O QUINTAL DE ORUNMILÁ
“ ORUNMILA ! Testemunha do destino, segundo depois de Olodumare (Deus);”
´ Louvor de Orunmilá
Sábado, numa tarde de calor insuportável, quase sufocante, fotógrafos do Grupo Amigos da Fotografia — Sônia Franco, Con Vieira, Elza e João Rossato, Jorge Denner, Lu Degobbi e AC Tórtoro — partimos para nossa maior missão daquele dia : fotografar uma apresentação de dança.
A umidade do ar era similar à de um deserto.
Depois de uns quinze minutos de asfalto, entramos no Centro Cultural Orunmilá — um terreiro de Candomblé que abriga uma ONG, com objetivos de difundir a cultura negra ,atendendo a um convite de Mãe Neide e do Pai Paulo — acompanhados de um amplo sorriso do radialista Dias Gomes, onde fomos acolhidos pelo abraço carinhoso do nosso amigo e músico, Jorge Nascimento ( mentor intelectual das homenagens que o Grupo Amigos da Fotografia está organizando para final de dezembro, início de janeiro, em Ribeirão Preto), e ciceronizados pela meiga e gentil Renata.
A cortesia com que fomos recebidos permitiu a todos nós nos sentirmos em casa e, com permissão concedida, passamos pelo meio de um grupo de estudos, formado por jovens, e fomos em direção a um quintal bem arborizado.
O ambiente fez-me lembrar de que eu havia lido que as plantas, a mata, aos olhos do nagô é um convite à reflexão e à purificação.

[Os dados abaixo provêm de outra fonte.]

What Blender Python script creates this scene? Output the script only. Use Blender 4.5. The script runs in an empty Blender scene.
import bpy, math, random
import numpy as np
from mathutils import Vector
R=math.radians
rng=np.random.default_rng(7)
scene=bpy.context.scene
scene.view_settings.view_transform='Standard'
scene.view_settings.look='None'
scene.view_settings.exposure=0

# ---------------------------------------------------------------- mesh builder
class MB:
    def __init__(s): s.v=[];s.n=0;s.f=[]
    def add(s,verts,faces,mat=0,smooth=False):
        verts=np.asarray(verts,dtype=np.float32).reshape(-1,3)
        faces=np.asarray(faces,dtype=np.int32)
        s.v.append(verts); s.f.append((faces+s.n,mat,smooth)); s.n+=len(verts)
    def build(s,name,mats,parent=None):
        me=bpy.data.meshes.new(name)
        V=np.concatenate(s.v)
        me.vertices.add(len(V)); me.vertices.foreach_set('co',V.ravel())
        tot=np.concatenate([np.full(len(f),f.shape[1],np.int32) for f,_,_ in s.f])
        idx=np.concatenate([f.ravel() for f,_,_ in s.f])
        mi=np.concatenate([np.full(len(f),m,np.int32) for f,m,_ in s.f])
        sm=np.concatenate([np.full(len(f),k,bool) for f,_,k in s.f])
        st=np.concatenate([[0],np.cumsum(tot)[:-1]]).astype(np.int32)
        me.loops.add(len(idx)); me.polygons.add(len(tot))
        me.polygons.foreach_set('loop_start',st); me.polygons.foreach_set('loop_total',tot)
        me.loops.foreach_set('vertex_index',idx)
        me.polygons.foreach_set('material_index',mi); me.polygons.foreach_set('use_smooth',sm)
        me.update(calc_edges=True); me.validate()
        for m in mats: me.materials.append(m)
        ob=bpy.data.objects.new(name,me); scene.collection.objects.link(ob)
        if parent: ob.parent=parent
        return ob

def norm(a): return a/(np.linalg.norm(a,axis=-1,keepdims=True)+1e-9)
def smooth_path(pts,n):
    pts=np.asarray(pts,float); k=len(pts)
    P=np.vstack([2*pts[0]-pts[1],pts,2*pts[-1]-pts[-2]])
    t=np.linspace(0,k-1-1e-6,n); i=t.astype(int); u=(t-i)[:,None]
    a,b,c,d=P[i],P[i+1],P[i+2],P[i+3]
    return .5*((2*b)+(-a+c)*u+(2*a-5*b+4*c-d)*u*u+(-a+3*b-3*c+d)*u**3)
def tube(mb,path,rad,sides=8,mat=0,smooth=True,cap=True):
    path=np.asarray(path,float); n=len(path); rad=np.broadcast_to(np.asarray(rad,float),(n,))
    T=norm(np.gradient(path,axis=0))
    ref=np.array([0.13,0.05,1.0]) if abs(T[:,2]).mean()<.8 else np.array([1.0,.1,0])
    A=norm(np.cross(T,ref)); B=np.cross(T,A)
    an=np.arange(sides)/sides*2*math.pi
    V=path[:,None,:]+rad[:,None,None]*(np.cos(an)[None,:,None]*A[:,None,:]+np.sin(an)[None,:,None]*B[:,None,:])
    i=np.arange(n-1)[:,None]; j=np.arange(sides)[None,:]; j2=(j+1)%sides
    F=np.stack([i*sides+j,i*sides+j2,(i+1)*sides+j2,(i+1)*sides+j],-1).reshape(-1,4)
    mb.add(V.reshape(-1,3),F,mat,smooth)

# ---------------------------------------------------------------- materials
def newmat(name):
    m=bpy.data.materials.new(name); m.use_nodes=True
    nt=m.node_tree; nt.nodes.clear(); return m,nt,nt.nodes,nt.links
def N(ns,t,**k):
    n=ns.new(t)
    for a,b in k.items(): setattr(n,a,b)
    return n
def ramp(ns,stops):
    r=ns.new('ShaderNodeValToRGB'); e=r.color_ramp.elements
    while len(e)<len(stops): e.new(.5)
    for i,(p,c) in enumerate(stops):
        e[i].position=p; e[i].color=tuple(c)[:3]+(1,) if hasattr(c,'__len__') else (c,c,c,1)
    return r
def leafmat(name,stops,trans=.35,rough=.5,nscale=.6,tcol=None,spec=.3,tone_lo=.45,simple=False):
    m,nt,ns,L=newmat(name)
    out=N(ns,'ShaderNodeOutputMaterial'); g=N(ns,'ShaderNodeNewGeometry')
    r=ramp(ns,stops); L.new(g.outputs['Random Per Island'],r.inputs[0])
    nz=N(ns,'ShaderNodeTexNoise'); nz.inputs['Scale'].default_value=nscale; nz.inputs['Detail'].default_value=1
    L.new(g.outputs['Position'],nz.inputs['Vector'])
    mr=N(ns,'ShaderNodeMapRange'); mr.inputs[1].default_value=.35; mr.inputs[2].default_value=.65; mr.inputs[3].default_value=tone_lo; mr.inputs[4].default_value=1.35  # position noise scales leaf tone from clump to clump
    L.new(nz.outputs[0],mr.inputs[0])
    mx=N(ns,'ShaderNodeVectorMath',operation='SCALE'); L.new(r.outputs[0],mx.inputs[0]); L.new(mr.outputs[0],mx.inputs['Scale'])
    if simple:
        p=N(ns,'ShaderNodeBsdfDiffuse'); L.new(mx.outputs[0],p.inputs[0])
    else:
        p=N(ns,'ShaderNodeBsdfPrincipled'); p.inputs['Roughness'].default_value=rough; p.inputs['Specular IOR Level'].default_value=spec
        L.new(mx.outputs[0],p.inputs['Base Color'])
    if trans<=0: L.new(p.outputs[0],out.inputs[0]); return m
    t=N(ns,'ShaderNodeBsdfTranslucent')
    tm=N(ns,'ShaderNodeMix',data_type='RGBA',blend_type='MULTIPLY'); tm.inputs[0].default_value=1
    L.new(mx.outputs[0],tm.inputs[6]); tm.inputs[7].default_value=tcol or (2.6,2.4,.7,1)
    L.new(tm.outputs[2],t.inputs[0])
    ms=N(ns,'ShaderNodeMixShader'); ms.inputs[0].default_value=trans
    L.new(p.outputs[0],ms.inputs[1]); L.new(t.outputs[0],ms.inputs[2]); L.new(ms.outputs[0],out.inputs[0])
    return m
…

Dizem que não se entra na mata sem antes pedir licença e presenteá-la, a mata é, antes de tudo, um Deus vivo e com vontade própria, e, só se encontra na mata aquilo que a mata mostra, portanto, é preciso conversar, dialogar, entrar num acordo, por que não se entra na mata em vão, não se pega mais folhas do que o preciso, não se caça o desnecessário, não se destrói, não se suja,não se maltrata.
Kosi ewe, Kosi Orisa.
E assim como Orunmilá foi ao céu apanhar todas as folhas, lá fomos nós, depois de uma pedido de licença, silencioso e respeitoso, começar a capturar todas as fotos que nos foram oferecidas pelo local e pela movimentação do grupo de Dança Afro.
E aquele espaço foi generoso, nos mostrando tudo aquilo que podia mostrar: não entramos ali em vão, não capturamos mais fotos do que as necessárias — para uma exposição a ser realizada em homenagem ao Dia da Consciência Negra, no dia 20 de novembro — não destruímos a beleza do momento — só o conservamos nas lentes e memórias de nossas digitais — não sujamos e nem maltratamos — muito pelo contrário — tratamos com muito carinho, no photoshop, cada uma das imagens que continuaram, ante nossos olhos, a emitir o som tradicional dos atabaques, chocalhos e tambores, e do berimbau de Mestre Fumaça.
E depois de uma experiência desse tipo, ficamos encantados por vários dias: sonhamos com figuras míticas, clicamos imagens inimagináveis, viajamos por lugares nunca dantes visitados, e acordamos com uma vontade enorme de voltar ao computador e “garimpar” , sempre mais uma vez, dentre centenas de fotos, aquela mais brilhante, a mais significativa, a mais intrigante , a mais surpreendente e inédita: é muito bom o poder encontrar a mão de Deus onde muitos só conseguem ver o descartável.